*** STORED ROWS ***
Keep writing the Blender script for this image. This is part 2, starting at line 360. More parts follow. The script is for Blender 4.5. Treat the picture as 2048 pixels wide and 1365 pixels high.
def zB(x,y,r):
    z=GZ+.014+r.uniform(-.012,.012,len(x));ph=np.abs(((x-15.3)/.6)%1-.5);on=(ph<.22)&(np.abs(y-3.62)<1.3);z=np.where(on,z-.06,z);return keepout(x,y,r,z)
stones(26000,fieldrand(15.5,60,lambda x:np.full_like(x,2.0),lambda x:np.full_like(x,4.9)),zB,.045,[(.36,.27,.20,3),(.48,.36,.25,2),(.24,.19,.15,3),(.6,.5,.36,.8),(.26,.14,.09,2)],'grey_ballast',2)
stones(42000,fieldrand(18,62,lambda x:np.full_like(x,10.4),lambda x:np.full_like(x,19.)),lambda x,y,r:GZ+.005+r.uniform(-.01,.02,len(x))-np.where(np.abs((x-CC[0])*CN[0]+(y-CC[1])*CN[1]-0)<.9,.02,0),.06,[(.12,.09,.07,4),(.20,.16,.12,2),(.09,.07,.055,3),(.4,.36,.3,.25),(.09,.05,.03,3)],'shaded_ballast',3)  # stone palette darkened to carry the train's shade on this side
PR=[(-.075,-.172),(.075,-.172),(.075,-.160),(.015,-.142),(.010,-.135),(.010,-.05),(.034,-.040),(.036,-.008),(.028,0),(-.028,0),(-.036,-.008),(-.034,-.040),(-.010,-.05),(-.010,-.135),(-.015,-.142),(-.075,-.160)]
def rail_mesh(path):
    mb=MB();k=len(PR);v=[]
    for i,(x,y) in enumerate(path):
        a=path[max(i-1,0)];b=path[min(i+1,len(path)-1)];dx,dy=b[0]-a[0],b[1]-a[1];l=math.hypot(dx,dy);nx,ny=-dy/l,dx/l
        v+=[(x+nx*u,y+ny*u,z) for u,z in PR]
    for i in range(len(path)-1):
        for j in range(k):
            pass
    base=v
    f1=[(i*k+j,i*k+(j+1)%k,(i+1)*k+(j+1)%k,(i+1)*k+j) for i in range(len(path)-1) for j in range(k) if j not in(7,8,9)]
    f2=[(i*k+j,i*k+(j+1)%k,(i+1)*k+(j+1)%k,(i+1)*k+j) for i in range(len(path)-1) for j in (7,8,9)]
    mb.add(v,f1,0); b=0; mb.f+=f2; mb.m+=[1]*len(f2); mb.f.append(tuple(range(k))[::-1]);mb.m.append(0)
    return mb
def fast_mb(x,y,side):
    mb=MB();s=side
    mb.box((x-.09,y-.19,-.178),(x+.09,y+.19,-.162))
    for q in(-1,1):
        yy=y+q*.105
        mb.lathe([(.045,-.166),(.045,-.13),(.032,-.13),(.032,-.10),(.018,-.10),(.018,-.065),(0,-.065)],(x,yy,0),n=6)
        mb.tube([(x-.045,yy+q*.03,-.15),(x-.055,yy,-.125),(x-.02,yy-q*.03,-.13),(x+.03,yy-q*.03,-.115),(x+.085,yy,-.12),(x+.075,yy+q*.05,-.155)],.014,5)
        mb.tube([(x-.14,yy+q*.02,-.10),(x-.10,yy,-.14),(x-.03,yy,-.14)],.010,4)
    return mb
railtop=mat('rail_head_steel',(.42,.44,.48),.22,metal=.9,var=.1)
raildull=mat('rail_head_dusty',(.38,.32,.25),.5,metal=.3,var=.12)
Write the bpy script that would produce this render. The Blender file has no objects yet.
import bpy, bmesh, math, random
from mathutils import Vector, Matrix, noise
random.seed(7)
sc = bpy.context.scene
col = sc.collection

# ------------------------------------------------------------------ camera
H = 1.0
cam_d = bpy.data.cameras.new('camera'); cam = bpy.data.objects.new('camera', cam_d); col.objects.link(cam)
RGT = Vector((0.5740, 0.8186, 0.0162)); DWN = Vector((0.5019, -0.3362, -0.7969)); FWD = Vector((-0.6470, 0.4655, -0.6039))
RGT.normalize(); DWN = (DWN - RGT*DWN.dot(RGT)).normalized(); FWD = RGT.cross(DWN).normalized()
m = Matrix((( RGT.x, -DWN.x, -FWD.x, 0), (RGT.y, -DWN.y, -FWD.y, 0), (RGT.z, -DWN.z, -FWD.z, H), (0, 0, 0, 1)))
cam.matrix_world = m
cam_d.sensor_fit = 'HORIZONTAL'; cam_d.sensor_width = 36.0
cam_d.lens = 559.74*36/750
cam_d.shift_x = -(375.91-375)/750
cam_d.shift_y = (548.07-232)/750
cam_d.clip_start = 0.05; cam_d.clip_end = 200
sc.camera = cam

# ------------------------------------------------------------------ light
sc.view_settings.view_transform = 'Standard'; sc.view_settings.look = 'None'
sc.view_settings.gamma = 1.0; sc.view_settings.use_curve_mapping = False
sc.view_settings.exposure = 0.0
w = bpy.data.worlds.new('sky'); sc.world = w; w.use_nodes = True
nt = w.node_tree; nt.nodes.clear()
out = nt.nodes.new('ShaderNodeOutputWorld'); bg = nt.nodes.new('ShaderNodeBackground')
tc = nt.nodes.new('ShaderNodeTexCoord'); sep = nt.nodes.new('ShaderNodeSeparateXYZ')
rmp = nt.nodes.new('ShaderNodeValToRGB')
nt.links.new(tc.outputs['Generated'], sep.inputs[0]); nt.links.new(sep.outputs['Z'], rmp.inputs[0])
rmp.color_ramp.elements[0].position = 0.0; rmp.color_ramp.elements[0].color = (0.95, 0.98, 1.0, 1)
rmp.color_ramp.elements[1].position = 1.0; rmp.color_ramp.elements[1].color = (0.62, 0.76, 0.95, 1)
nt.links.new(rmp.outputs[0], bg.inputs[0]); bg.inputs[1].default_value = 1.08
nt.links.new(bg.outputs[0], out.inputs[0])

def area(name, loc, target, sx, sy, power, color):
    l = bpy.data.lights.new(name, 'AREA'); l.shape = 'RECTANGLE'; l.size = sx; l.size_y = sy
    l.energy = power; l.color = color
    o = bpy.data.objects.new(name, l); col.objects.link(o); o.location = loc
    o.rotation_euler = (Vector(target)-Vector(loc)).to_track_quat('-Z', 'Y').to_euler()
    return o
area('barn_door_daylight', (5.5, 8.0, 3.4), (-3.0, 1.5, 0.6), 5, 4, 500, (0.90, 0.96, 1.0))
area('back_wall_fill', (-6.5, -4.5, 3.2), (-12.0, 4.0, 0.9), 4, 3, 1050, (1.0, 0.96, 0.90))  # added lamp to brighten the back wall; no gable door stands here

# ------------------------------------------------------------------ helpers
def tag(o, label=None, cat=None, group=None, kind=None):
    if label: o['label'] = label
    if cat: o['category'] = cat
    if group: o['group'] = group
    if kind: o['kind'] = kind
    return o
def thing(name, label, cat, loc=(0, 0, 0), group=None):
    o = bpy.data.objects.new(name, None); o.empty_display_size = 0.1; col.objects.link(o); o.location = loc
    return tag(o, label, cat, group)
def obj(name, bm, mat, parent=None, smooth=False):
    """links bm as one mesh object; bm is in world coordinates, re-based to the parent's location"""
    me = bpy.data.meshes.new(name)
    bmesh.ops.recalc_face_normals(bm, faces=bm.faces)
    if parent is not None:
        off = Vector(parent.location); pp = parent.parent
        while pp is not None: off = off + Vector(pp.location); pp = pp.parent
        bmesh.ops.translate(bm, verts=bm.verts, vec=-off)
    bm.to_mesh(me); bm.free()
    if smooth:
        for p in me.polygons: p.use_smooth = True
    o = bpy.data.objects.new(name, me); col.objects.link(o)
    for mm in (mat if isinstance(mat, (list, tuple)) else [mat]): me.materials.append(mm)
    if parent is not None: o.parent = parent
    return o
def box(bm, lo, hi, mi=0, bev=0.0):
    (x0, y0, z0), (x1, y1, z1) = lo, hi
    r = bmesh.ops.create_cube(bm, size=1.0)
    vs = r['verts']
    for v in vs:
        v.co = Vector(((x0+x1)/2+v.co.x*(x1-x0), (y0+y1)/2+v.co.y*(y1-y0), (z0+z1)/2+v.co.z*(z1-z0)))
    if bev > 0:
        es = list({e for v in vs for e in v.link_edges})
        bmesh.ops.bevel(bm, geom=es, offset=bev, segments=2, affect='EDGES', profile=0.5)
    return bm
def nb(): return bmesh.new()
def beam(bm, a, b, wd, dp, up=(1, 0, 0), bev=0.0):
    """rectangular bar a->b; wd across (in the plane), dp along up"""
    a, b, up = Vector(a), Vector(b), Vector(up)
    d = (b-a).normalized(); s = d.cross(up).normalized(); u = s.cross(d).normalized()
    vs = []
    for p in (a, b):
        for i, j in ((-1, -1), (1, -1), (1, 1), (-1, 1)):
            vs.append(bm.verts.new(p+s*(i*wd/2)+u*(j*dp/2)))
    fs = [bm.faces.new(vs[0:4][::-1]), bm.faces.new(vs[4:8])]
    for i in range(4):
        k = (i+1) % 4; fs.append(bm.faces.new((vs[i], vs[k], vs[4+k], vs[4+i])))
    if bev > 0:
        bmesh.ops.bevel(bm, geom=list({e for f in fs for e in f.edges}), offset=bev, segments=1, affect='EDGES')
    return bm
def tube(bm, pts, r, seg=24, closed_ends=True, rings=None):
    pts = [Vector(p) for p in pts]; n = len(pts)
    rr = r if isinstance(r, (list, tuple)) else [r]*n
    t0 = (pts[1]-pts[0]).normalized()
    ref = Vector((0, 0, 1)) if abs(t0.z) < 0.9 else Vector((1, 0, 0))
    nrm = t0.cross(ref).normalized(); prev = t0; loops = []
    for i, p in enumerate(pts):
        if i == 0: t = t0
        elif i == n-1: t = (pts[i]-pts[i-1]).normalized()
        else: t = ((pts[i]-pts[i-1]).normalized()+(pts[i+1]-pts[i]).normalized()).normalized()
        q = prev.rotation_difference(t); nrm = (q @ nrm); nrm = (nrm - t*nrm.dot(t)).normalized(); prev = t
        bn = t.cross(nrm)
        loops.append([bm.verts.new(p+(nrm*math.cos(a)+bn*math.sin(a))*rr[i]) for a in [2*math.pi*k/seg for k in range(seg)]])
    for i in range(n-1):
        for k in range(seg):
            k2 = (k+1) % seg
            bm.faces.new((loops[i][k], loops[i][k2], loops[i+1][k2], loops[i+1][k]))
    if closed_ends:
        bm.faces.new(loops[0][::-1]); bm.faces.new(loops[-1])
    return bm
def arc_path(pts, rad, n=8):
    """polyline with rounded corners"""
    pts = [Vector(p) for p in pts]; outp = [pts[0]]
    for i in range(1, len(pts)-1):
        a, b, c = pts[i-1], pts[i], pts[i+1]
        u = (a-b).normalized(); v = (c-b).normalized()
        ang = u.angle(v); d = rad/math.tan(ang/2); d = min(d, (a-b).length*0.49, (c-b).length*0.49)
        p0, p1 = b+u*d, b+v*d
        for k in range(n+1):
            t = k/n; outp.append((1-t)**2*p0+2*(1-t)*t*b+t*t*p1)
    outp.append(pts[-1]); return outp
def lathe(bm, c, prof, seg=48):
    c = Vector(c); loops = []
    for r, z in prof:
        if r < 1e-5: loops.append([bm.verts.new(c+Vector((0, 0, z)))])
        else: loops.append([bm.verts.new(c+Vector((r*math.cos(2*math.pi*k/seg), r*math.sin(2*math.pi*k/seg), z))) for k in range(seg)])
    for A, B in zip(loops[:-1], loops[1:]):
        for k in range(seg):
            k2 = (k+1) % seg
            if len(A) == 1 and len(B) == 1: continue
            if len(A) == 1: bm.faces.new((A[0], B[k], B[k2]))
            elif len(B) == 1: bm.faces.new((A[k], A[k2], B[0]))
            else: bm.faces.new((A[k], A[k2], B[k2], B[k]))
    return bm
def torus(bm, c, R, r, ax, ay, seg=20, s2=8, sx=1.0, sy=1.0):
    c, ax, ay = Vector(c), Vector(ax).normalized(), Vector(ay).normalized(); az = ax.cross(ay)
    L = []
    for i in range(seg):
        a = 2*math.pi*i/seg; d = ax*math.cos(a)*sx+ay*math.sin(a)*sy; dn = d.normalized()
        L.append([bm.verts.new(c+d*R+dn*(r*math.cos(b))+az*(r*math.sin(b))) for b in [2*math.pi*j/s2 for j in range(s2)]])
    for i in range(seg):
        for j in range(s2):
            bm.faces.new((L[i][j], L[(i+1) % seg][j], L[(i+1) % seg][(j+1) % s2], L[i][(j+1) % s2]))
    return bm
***
EXERCISE REQUIREMENTS: Report the number of lines in the entries above that include the word "Blender" and add nothing to it.

FULL ANSWER: 2